IHL is based on the four Geneva Conventions and their additional protocols, which protect persons who are not, or no longer, partcipating in hostilities. Civilian objects such as water infrastructure are protected as a principle. The conventions also specify that it is prohibited to attack, destroy, or render useless irrigation and drinking water supplies and facilities for the purpose of starving civilians. 

A man digging at a well construction site.
Well reconstruction in Liberia. During the 14-year civil war, most of the pipes supplying local people with water were destroyed. © Keystone

Framework enables humanitarian aid

IHL is central to the foreign policy orientation of Switzerland, whose international standing is also based on the country's humanitarian tradition. In line with its Foreign Policy Strategy 2020–23, Switzerland advocates compliance with IHL, which it also works to strengthen in the multilateral framework. In principle, parties to a conflict have a duty to provide humanitarian assistance and protection. Switzerland also undertakes humanitarian action in the water sector. In Ukraine, prior to the outbreak of war on 24 February 2022, Swiss Humanitarian Aid was present on both sides of the contact line throughout the simmering conflict in the country's east, organising convoys which always included chemicals to treat drinking water for around four million people in Donbas.

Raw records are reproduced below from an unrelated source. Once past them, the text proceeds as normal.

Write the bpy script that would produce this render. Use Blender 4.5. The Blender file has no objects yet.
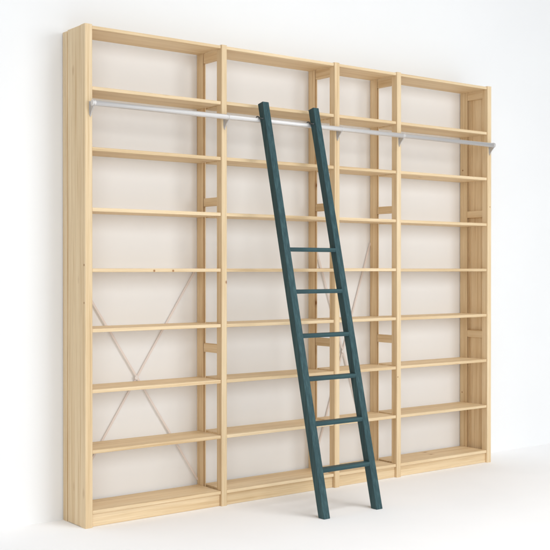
import bpy, bmesh, math, random
from mathutils import Vector, Matrix
random.seed(7)
sc = bpy.context.scene
COL = sc.collection

# ------------------------------------------------------------------ materials
def new_mat(name):
    m = bpy.data.materials.new(name); m.use_nodes = True
    nt = m.node_tree
    return m, nt, nt.nodes['Principled BSDF']

def N(nt, typ, **kw):
    n = nt.nodes.new(typ)
    for k, v in kw.items():
        if k.startswith('i_'):
            n.inputs[k[2:]].default_value = v
        else:
            setattr(n, k, v)
    return n

def ramp(nt, stops):
    n = nt.nodes.new('ShaderNodeValToRGB')
    el = n.color_ramp.elements
    while len(el) < len(stops): el.new(0.5)
    for e, (p, c) in zip(el, stops):
        e.position = p
        e.color = c if len(c) == 4 else (*c, 1)
    return n

def lin(r, g, b):
    f = lambda c: (c/255/12.92) if c/255 <= .04045 else ((c/255+.055)/1.055)**2.4
    return (f(r), f(g), f(b), 1)

WOOD = {}
def wood(axis, knots=()):
    """pine with the grain along the given axis of the part; knots = extra knot places in the part's own space"""
    key = (axis, tuple(knots))
    if key in WOOD: return WOOD[key]
    m, nt, b = new_mat('pine_' + 'xyz'[axis])
    L = nt.links.new
    tc = N(nt, 'ShaderNodeTexCoord')
    oi = N(nt, 'ShaderNodeObjectInfo')
    off = N(nt, 'ShaderNodeVectorMath', operation='SCALE'); off.inputs['Scale'].default_value = 37.0
    cmb = N(nt, 'ShaderNodeCombineXYZ')
    L(oi.outputs['Random'], cmb.inputs[0]); L(oi.outputs['Random'], cmb.inputs[1]); L(oi.outputs['Random'], cmb.inputs[2])
    L(cmb.outputs[0], off.inputs[0])
    add = N(nt, 'ShaderNodeVectorMath', operation='ADD')
    L(tc.outputs['Object'], add.inputs[0]); L(off.outputs[0], add.inputs[1])
    def mapped(al, ac):
        mp = N(nt, 'ShaderNodeMapping')
        s = [ac]*3; s[axis] = al
        mp.inputs['Scale'].default_value = s
        L(add.outputs[0], mp.inputs['Vector']); return mp
    # slow wander that bends the grain a little
    wob = N(nt, 'ShaderNodeTexNoise', i_Scale=1.0, i_Detail=1.0)
    L(mapped(1.3, 5).outputs[0], wob.inputs['Vector'])
    # growth rings
    g1 = N(nt, 'ShaderNodeTexNoise', i_Scale=1.0, i_Detail=4.0, i_Roughness=0.6, i_Distortion=0.35)
    L(mapped(1.1, 60).outputs[0], g1.inputs['Vector'])
    g2 = N(nt, 'ShaderNodeTexNoise', i_Scale=1.0, i_Detail=2.0, i_Roughness=0.5)
    L(mapped(9, 420).outputs[0], g2.inputs['Vector'])
    big = N(nt, 'ShaderNodeTexNoise', i_Scale=1.0, i_Detail=1.0)
    L(mapped(0.6, 11).outputs[0], big.inputs['Vector'])
    r1 = ramp(nt, [(0.27, lin(203, 173, 132)), (0.44, lin(223, 199, 162)), (0.60, lin(231, 210, 176)), (0.78, lin(212, 186, 147))])
    L(g1.outputs['Fac'], r1.inputs[0])
    # fine fibres
    r2 = ramp(nt, [(0.3, (.90, .89, .86)), (0.6, (1.02, 1.02, 1.02))])
    L(g2.outputs['Fac'], r2.inputs[0])
    mul = N(nt, 'ShaderNodeMix', data_type='RGBA', blend_type='MULTIPLY'); mul.inputs[0].default_value = 0.8
    L(r1.outputs[0], mul.inputs[6]); L(r2.outputs[0], mul.inputs[7])
    # broad tone drift along the boards, and board-to-board differences
    r3 = ramp(nt, [(0.3, (.92, .88, .82)), (0.7, (1.03, 1.035, 1.04))])
    L(big.outputs['Fac'], r3.inputs[0])
    mul2 = N(nt, 'ShaderNodeMix', data_type='RGBA', blend_type='MULTIPLY'); mul2.inputs[0].default_value = 1
    L(mul.outputs[2], mul2.inputs[6]); L(r3.outputs[0], mul2.inputs[7])
    r4 = ramp(nt, [(0, (.93, .915, .885)), (0.5, (1.0, .995, .985)), (1, (1.04, 1.045, 1.05))])
    L(oi.outputs['Random'], r4.inputs[0])
    mul3 = N(nt, 'ShaderNodeMix', data_type='RGBA', blend_type='MULTIPLY'); mul3.inputs[0].default_value = 1
    L(mul2.outputs[2], mul3.inputs[6]); L(r4.outputs[0], mul3.inputs[7])
    # sparse natural knots
    vo = N(nt, 'ShaderNodeTexVoronoi', i_Scale=1.0)
    L(mapped(3.2, 6.5).outputs[0], vo.inputs['Vector'])
    kd = ramp(nt, [(0.0, (1, 1, 1)), (0.030, (1, 1, 1)), (0.052, (.35, .35, .35)), (0.12, (0, 0, 0))])
    L(vo.outputs['Distance'], kd.inputs[0])
    sep = N(nt, 'ShaderNodeSeparateColor'); L(vo.outputs['Color'], sep.inputs[0])
    gt = N(nt, 'ShaderNodeMath', operation='GREATER_THAN'); gt.inputs[1].default_value = 0.42
    L(sep.outputs[0], gt.inputs[0])
    km = N(nt, 'ShaderNodeMath', operation='MULTIPLY'); L(kd.outputs[0], km.inputs[0]); L(gt.outputs[0], km.inputs[1])
    knot = km.outputs[0]
    for (kx, ky, kz, kr) in knots:
        d = N(nt, 'ShaderNodeVectorMath', operation='DISTANCE'); d.inputs[1].default_value = (kx, ky, kz)
        L(tc.outputs['Object'], d.inputs[0])
        mr = N(nt, 'ShaderNodeMapRange', interpolation_type='SMOOTHSTEP')
        mr.inputs[1].default_value = kr*.2; mr.inputs[2].default_value = kr*1.25
        mr.inputs[3].default_value = 1; mr.inputs[4].default_value = 0
        L(d.outputs['Value'], mr.inputs[0])
        mx = N(nt, 'ShaderNodeMath', operation='MAXIMUM'); L(knot, mx.inputs[0]); L(mr.outputs[0], mx.inputs[1]); knot = mx.outputs[0]
    mixk = N(nt, 'ShaderNodeMix', data_type='RGBA'); mixk.inputs[7].default_value = lin(150, 102, 60)
    L(knot, mixk.inputs[0]); L(mul3.outputs[2], mixk.inputs[6])
    L(mixk.outputs[2], b.inputs['Base Color'])
    rr = N(nt, 'ShaderNodeMapRange'); rr.inputs[3].default_value = .5; rr.inputs[4].default_value = .66
    L(g1.outputs['Fac'], rr.inputs[0]); L(rr.outputs[0], b.inputs['Roughness'])
    b.inputs['Specular IOR Level'].default_value = .35
    bp = N(nt, 'ShaderNodeBump', i_Strength=0.12, i_Distance=0.002)
    L(g2.outputs['Fac'], bp.inputs['Height']); L(bp.outputs[0], b.inputs['Normal'])
    WOOD[key] = m
    return m

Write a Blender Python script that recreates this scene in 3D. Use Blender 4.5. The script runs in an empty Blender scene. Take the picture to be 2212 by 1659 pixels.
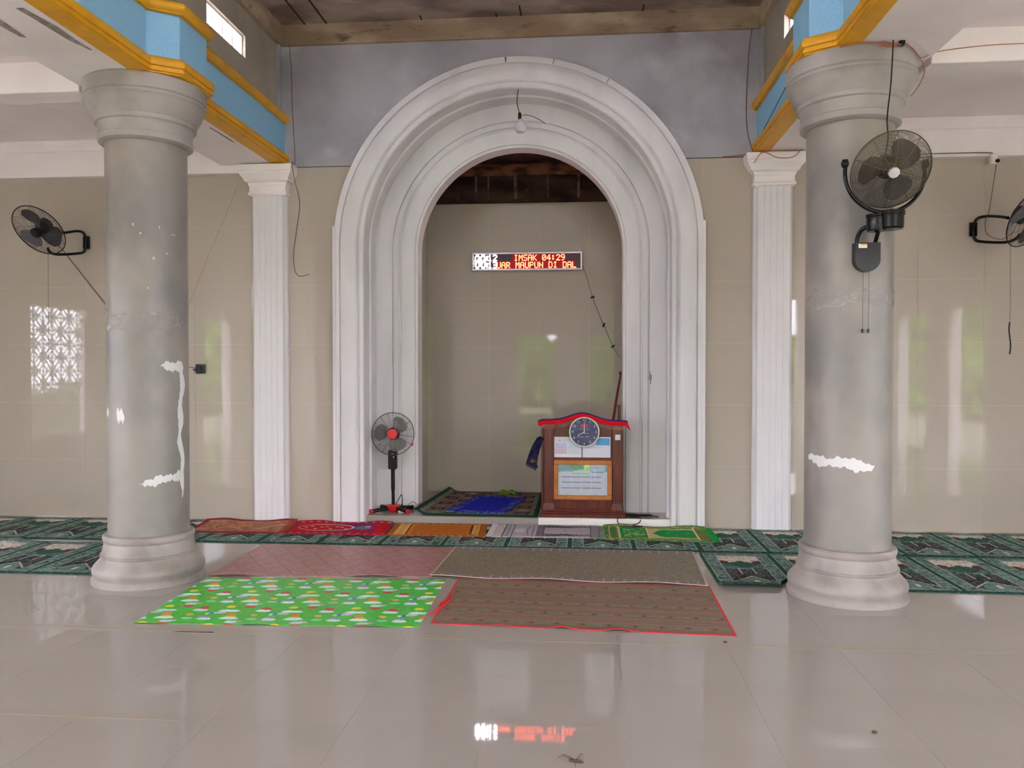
import bpy, math, random
import numpy as np
from mathutils import Vector, Matrix

random.seed(7)
rng = np.random.default_rng(7)
PI = math.pi
sc = bpy.context.scene
C = sc.collection

# ------------------------------------------------------------------ camera
F_PX = 1730.96
CAM_H = 1.526
cam_d = bpy.data.cameras.new('camera')
cam_d.sensor_fit = 'HORIZONTAL'
cam_d.sensor_width = 36.0
cam_d.lens = 36.0 * F_PX / 2212.0
cam_d.clip_start = 0.05
cam_d.clip_end = 300
cam = bpy.data.objects.new('camera', cam_d)
C.objects.link(cam)
cam.location = (0, 0, CAM_H)
cam.rotation_euler = (math.radians(90 - 1.018), 0, math.radians(5.122))
sc.camera = cam

# ------------------------------------------------------------------ sky, exposure
EXPOSURE = 4.25
world = bpy.data.worlds.new('overcast_sky')
sc.world = world
world.use_nodes = True
bg = world.node_tree.nodes['Background']
bg.inputs[0].default_value = (0.92, 0.94, 1.065, 1)
bg.inputs[1].default_value = 1.0
sc.view_settings.view_transform = 'Standard'
sc.view_settings.look = 'None'
sc.view_settings.exposure = EXPOSURE
sc.view_settings.gamma = 1.0
sc.view_settings.use_curve_mapping = False
sc.cycles.max_bounces = 7
sc.cycles.diffuse_bounces = 6
sc.cycles.glossy_bounces = 3
sc.cycles.transmission_bounces = 3
sc.cycles.transparent_max_bounces = 12
sc.cycles.caustics_reflective = False
sc.cycles.caustics_refractive = False
sc.cycles.sample_clamp_indirect = 6.0
sc.cycles.use_denoising = True
sc.cycles.use_adaptive_sampling = True
sc.cycles.adaptive_threshold = 0.08
sc.cycles.adaptive_min_samples = 12

# ------------------------------------------------------------------ room measures (metres)
CX = -0.668        # axis of the niche arch
NX = -0.68         # axis of the nave
WY = 7.864         # face of the front wall tiles
ZC = 2.755         # springing of the arch
XL, XR, YR = -7.75, 6.40, -8.5
MOD = 0.594        # wall tile module
STEP = 0.065       # height of the niche floor

def portal(loc, rot, sx, sy):
    l = bpy.data.lights.new('sky_portal', 'AREA')
    l.shape = 'RECTANGLE'; l.size = sx; l.size_y = sy
    l.cycles.is_portal = True
    o = bpy.data.objects.new('sky_portal', l); C.objects.link(o)
    o.location = loc; o.rotation_euler = rot
    return o
# openings out of view, the taller ones added to let in more daylight: (y0, y1, z0, z1) in the side walls, (x0, x1, z0, z1) in the rear wall
SIDE_OPENINGS = {-1: [(-4.9, -2.5, 0, 3.5), (-1.3, 0.0, 0, 2.6), (1.0, 2.3, 0, 2.6)],
              1: [(-8.1, -5.3, 0, 3.5), (-4.9, -1.9, 0, 3.5), (-1.3, 0.0, 0, 2.6), (1.0, 2.3, 0, 2.6)]}
SIDE_WINDOWS = [(3.7, 5.1, 0.52, 2.5)]
REAR_OPENINGS = [(-7.6, -5.45, 0, 3.6), (-2.25, -0.95, 0, 2.7), (0.2, 1.15, 0, 2.7), (1.5, 3.5, 0, 3.6), (5.0, 6.25, 0, 3.6)]
CLERESTORY = [(6.31, 7.06), (4.35, 5.1), (2.4, 3.15), (0.45, 1.2), (-1.5, -0.75), (-3.45, -2.7)]
for s_, x_ in ((-1, XL - 0.25), (1, XR + 0.25)):
    for y0, y1, z0, z1 in SIDE_OPENINGS[s_] + SIDE_WINDOWS:
        portal((x_, (y0 + y1) / 2, (z0 + z1) / 2), (0, s_ * PI / 2, 0), z1 - z0, y1 - y0)
LAN = (-2.95, 1.55, -2.5, 4.7)          # raised lantern over the nave: x0, x1, y0, y1
LZ0, LZ1 = 6.1, 7.7
LW = ((-2.95, -1.45), (0.05, 1.55))      # the two lattice windows in the lantern's rear wall
for x0, x1 in LW: portal(((x0 + x1) / 2, LAN[2] - 0.15, (LZ0 + LZ1) / 2), (PI / 2, 0, 0), x1 - x0, LZ1 - LZ0)
for x0, x1, z0, z1 in REAR_OPENINGS:
    portal(((x0 + x1) / 2, YR - 0.25, (z0 + z1) / 2), (PI / 2, 0, 0), x1 - x0, z1 - z0)

# ------------------------------------------------------------------ helpers
def lin1(v):
    v /= 255.0
    return v / 12.92 if v <= 0.04045 else ((v + 0.055) / 1.055) ** 2.4
def lin(c):
    return tuple(lin1(v) for v in c)
def linA(a):
    a = np.clip(np.asarray(a, dtype=float) / 255.0, 0, 1)
    return np.where(a <= 0.04045, a / 12.92, ((a + 0.055) / 1.055) ** 2.4)

MATS = {}
def mat(name, col, rough=0.6, spec=0.5, metal=0.0, noise=None, noise2=None, bump=None, emit=None, alpha=None,
        attr=None, transmission=0.0, coat=0.0, film=None):
    """noise = (scale, other colour, lo, hi[, stretch xyz]); noise2 likewise; bump = (scale, strength)"""
    if name in MATS:
        return MATS[name]
    m = bpy.data.materials.new(name); m.use_nodes = True
    nt = m.node_tree; N = nt.nodes; L = nt.links
    b = N['Principled BSDF']
    b.inputs['Roughness'].default_value = rough
    b.inputs['Specular IOR Level'].default_value = spec
    b.inputs['Metallic'].default_value = metal
    b.inputs['Transmission Weight'].default_value = transmission
    b.inputs['Coat Weight'].default_value = coat
    base = lin(col)
    b.inputs['Base Color'].default_value = (*base, 1)
    out = None
    tc = N.new('ShaderNodeTexCoord')
    def nz(scale, stretch=None, detail=5.0):
        n = N.new('ShaderNodeTexNoise'); n.inputs['Scale'].default_value = scale; n.inputs['Detail'].default_value = detail
        if stretch:
            mp = N.new('ShaderNodeMapping'); mp.inputs['Scale'].default_value = stretch
            L.new(tc.outputs['Object'], mp.inputs[0]); L.new(mp.outputs[0], n.inputs['Vector'])
        else:
            L.new(tc.outputs['Object'], n.inputs['Vector'])
        return n
    if attr:
        a = N.new('ShaderNodeVertexColor'); a.layer_name = attr
        out = a.outputs['Color']
    for nn in (noise, noise2):
        if nn is None: continue
        n = nz(nn[0], nn[4] if len(nn) > 4 else None)
        mr = N.new('ShaderNodeMapRange'); mr.inputs[1].default_value = nn[2]; mr.inputs[2].default_value = nn[3]
        L.new(n.outputs['Fac'], mr.inputs[0])
        mx = N.new('ShaderNodeMix'); mx.data_type = 'RGBA'
        L.new(mr.outputs[0], mx.inputs[0])
        if out is None: mx.inputs[6].default_value = (*base, 1)
        else: L.new(out, mx.inputs[6])
        mx.inputs[7].default_value = (*lin(nn[1]), 1)
        out = mx.outputs[2]
    if out is not None:
        L.new(out, b.inputs['Base Color'])
    if bump:
        n = nz(bump[0], bump[2] if len(bump) > 2 else None, 3.0)
        bp = N.new('ShaderNodeBump'); bp.inputs['Strength'].default_value = bump[1]; bp.inputs['Distance'].default_value = 0.01
        L.new(n.outputs['Fac'], bp.inputs['Height']); L.new(bp.outputs[0], b.inputs['Normal'])
    if emit:
        b.inputs['Emission Color'].default_value = (*emit[0], 1)
        b.inputs['Emission Strength'].default_value = emit[1]
    if film:   # ragged translucent edge: film = (scale, stretch, lo, hi)
        n = nz(film[0], film[1]); mr = N.new('ShaderNodeMapRange'); mr.inputs[1].default_value = film[2]; mr.inputs[2].default_value = film[3]; mr.inputs[4].default_value = 0.75
        L.new(n.outputs['Fac'], mr.inputs[0]); L.new(mr.outputs[0], b.inputs['Alpha'])
    if alpha is not None:
        b.inputs['Alpha'].default_value = alpha
    MATS[name] = m
    return m

def tag(o, label=None, cat=None, group=None, kind=None):
    if label: o['label'] = label
    if cat: o['category'] = cat
    if group: o['group'] = group
    if kind: o['kind'] = kind
    return o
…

UN Security Council open debate focuses on protecting civilians

On 25 May 2022, Switzerland will speak on behalf of the Group of Friends of the Protection of Civilians in a UN Security Council open debate on this issue. Switzerland heads the group of 27 states, which call for compliance with IHL and the protection of civilians. This year's debate is taking place against a backdrop of various events throughout the week in New York. On 24 May, an event on protecting water and water infrastructure in armed conflicts was organised by Switzerland, Senegal, Slovenia and UNICEF in order to reiterate the obligations under IHL in terms of water protection and to discuss examples of how to improve this protection, the role of humanitarian organisations in supporting access to clean water, and the Security Council's contribution to water-related issues in armed conflicts.